My fellow Fijians, I would like to voice my sincere appreciation for my reappointment as President, which took place just last week. I feel truly humbled to be blessed with this honour, and I would like to take this opportunity to acknowledge and thank the Honourable Prime Minister and his Government for its faith in me.

To you my fellow Fijians, I am confident that with Almighty God’s blessings and guidance, I will continue to serve our beloved nation well. I will continue to strive to represent Fiji with the health and well-being of every Fijian in my heart. This is the first official event to take place since my reappointment, and I cannot think of a more fitting occasion; it is our Constitution which lays the foundation for my position as Head of State, and it is our Constitution which outlines the responsibilities and terms of my role.
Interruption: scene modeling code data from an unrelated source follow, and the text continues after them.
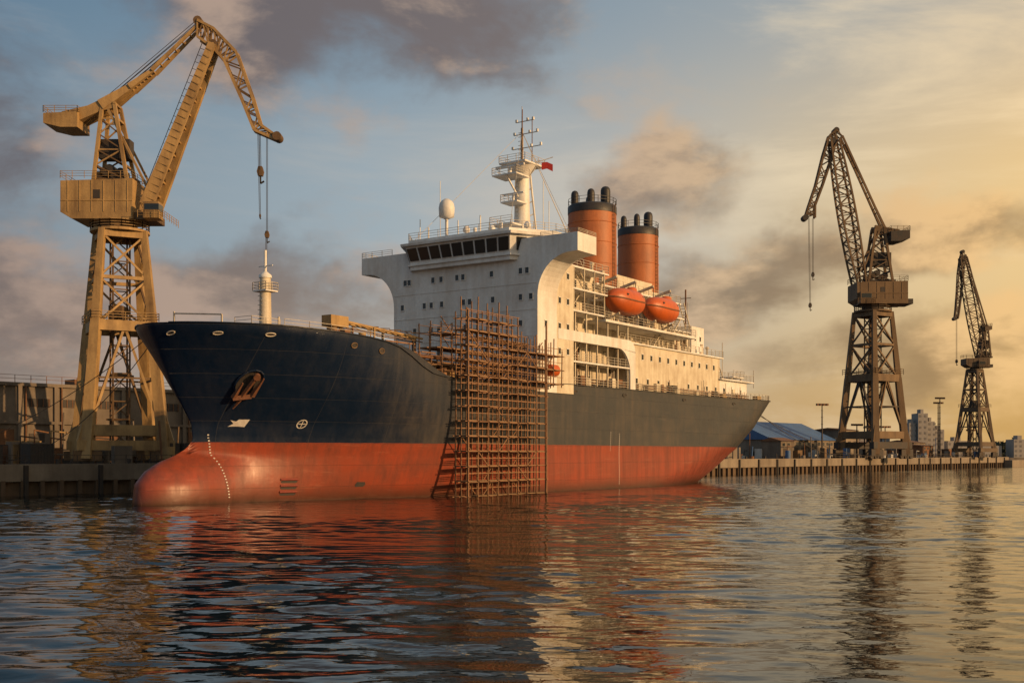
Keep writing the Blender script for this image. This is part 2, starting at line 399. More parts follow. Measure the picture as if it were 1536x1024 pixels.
for k in range(60):
    s=random.uniform(61.8,111); l,zl=(9.2,(13.5,20)) if s<78 and random.random()<.5 else ((8.6,(21.5,30)) if s<73 else ((7.4,(24.2,29)) if s<100 else (8.0,(21.6,25))))
    z=random.uniform(*zl)
    if random.random()<.5: sp_.cyl((s,l+.15,zl[0]),(s,l+.15,zl[1]),random.uniform(.06,.14),random.choice((C,M_rail,M_rust)),n=6)
    else: sp_.box(s,s+random.uniform(.4,1.2),l,l+random.uniform(.2,.6),z-.6,z+random.uniform(.1,.6),random.choice((C,W,M_rail,M_ochre_d,M_dark)))
wn=MB(flip=True)
def win_f(l,z,w=.55,h=.75,s=52.5):
    wn.box(s-.05,s+.02,l-w/2,l+w/2,z-h/2,z+h/2,M_glass)
    for a in (-1,1):
        wn.box(s-.09,s-.0,l+a*(w/2+.05)-.05,l+a*(w/2+.05)+.05,z-h/2-.1,z+h/2+.1,W)
        wn.box(s-.09,s-.0,l-w/2,l+w/2,z+a*(h/2+.05)-.05,z+a*(h/2+.05)+.05,W)
def win_s(s,z,l,w=.55,h=.75):
    for sd in (1,-1):
        wn.box(s-w/2,s+w/2,sd*l-.03,sd*l+.04,z-h/2,z+h/2,M_glass)
        wn.box(s-w/2-.1,s+w/2+.1,sd*l-.02,sd*l+.07,z+h/2,z+h/2+.1,W)
        wn.box(s-w/2-.1,s+w/2+.1,sd*l-.02,sd*l+.07,z-h/2-.1,z-h/2,W)
for z,ls in ((28.7,(-9.9,-9.2,-5.0,-3.6,-.9,.1,4.8,9.4,10.4)),(25.3,(-10.4,-6.5,-5.3,-3.5,.2,1.2,5.0,9.4,11.0)),(21.9,(-8.2,-5.3,-4.0,.5,4.8,9.4)),(18.6,(-8,-4,0,4,8))):
    for l in ls: win_f(l,z)
for z in (28.7,25.3,21.9,18.6):
    for s in (54.5,57.9,60.0): 
        if not (z>25 and s<57.3): win_s(s,z,12.0)
for z in (29,26,23,19.4,15.6):
    for s in (64.5,67.5,70.5): win_s(s,z,8.6 if z>21.3 else 9.2,.7,.9)
for s in np.arange(80.5,111.5,2.9): win_s(s,19.6,11.0,.6,.8)
for s in np.arange(81.5,123,3.6): win_s(s,15.9,11.0,.6,.8)
for s in (84,96,118): 
    for sd in (1,-1): wn.box(s-.5,s+.5,sd*11.0-.03,sd*11.0+.05,14.2,16.4,M_cream)
for s in (76,80,84,88,92,96): win_s(s,26.8,7.4,.6,.8)
for s in (101,103,105): win_s(s,23.4,8.0)
for s in (107.5,109.5): win_s(s,24.6,8.5)
for z in (27.0,23.6,20.2): wn.box(52.44,52.5,-11.9,11.9,z,z+.06,W)
wn.obj('windows',ship)
for k in range(30):
    s=random.uniform(62,110); z=21.6 if s>76 else 31.6
    l=random.uniform(6,10.5) if s>76 else random.uniform(2,8)
    h=random.uniform(.6,1.6); sp_.cyl((s,l,z),(s,l,z+h),.18,C); sp_.rev((s,l,z+h),[(.3,0),(.36,.2),(.2,.4)],C,10)
for k in range(44):
    s=random.uniform(56,123); l=random.choice((11.3,11.2,-11.3)); z=14.2; sp_.box(s,s+random.uniform(.5,1.6),l-.3,l+.3,z,z+random.uniform(.6,1.6),random.choice((C,M_ochre,M_rust,M_dark,C)))
for k in range(26):
    s=random.uniform(56,124); sp_.beam((s,11.4,14),(s,11.4,random.uniform(15.5,17.3)),.1,random.choice((C,M_rust,M_rail)))
for z in (14.9,15.3): sp_.cyl((57,11.35,z),(124,11.35,z),.09,M_rust,n=6)
fn=MB(flip=True)
def funnel(s,l,r,z0,z1,pipes):
    fn.rev((s,l,z0),[(r*1.02,0),(r,z1-z0-1.3)],M_orange,32,1.05,1)
    fn.rev((s,l,z1-1.3),[(r*1.015,0),(r*1.015,1.1),(r*.95,1.3),(r*.9,1.0)],M_black,32,1.05,1)
    for zz_ in (z0+3.2,z0+6.4,z0+9.4): fn.rev((s,l,zz_),[(r*1.0,0),(r*1.025,.03),(r*1.025,.13),(r*1.0,.16)],M_orange,32,1.05,1)
    for (a,b_,pr,hh) in pipes:
        fn.rev((s+a,l+b_,z1-.3),[(pr,0),(pr,hh-.5),(pr*.9,hh-.15),(pr*.6,hh+.1),(pr*.2,hh+.2)],M_black,14)
    fn.rail([(s+r*math.cos(t)*1.05,l+r*math.sin(t),z1) for t in np.linspace(0,2*math.pi,17)],M_black,.9,2,.06,2)
    for z in np.arange(z0+1,z1-1.5,.6): fn.beam((s-.3,l+r+.15,z),(s+.3,l+r+.15,z),.06,M_rust)
    for a in (-.3,.3): fn.beam((s+a,l+r+.15,z0),(s+a,l+r+.15,z1),.07,M_rust)
funnel(78.6,5,3.6,30,42.3,[(-2.1,-1.8,.58,2.3),(-.9,.3,.58,2.6),(1.4,1.5,.75,3.2),(1.6,-1.4,.58,2.2)])
funnel(96.8,3.2,3.3,29.6,42.0,[(-2.0,-1.6,.5,2.2),(-1.0,.3,.5,2.5),(.9,1.4,.75,3.0),(1.5,-1.0,.5,2.4)])
fn.obj('funnels',ship)
sp_.box(93,101,-1,7.4,29.6,31,C)
ms=MB(flip=True)
sm,lm=65.0,1.3
ms.rev((sm,lm,34.0),[(1.5,0),(1.15,5),(1.05,11)],W,10)
ms.box(sm-2.6,sm+2.6,lm-2.2,lm+2.2,46.0,46.25,W); ms.rail([(sm-2.6,lm-2.2,46.2),(sm+2.6,lm-2.2,46.2),(sm+2.6,lm+2.2,46.2),(sm-2.6,lm+2.2,46.2),(sm-2.6,lm-2.2,46.2)],M_rail,1,1.3)
ms.rev((sm,lm,44.6),[(1.1,0),(2.2,1.4)],W,10)
ms.box(sm-4.2,sm-.8,lm-2.3,lm+1.8,44.0,44.2,W); ms.rail([(sm-.8,lm-2.3,44.2),(sm-4.2,lm-2.3,44.2),(sm-4.2,lm+1.8,44.2),(sm-.8,lm+1.8,44.2)],M_rail,1,1.3)
ms.box(sm-3.4,sm-.8,lm-1.4,lm+1.4,40.3,40.5,W); ms.rail([(sm-.8,lm-1.4,40.5),(sm-3.4,lm-1.4,40.5),(sm-3.4,lm+1.4,40.5)],M_rail,1,1.3)
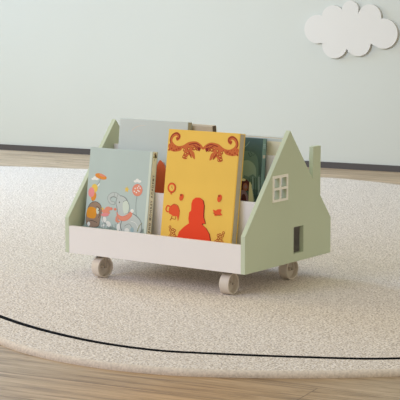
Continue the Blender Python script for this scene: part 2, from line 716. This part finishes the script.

But the framework that it provides for the presidency is just one small part of a much, much larger machine that runs our country. And for that machine to run properly, it must be fuelled by its people, the lifeblood of any true democracy. That is why I encourage all Fijians to exercise their most important right of all: the right to vote in the upcoming elections. For those of you who are not yet 18, you should go home and take these lessons to your parents.

Our young people can still actively participate in our democracy by staying focused and informed, by reading the news, watching Parliamentary debates, and continuing to study the Constitution. Because you will not only go on to become future voters, you will be the community and political leaders who fill the ballots and carry the baton of progress into tomorrow. By making your voices heard, by participating in the electoral process, you are exercising a privilege that many in the world are not so fortunate to enjoy. By voting, you are playing your part in making sure the concrete settles as we pave the road to a generation of Fijian greatness.

Happy Constitution Day to you all, and may Almighty God bless our beloved Fiji.

Vinaka vakalevu, dhanyavaad, sukria, xièxiè, ko bati nraba, fa’afetai, ma’alo lelei, fai’eksia and thank you.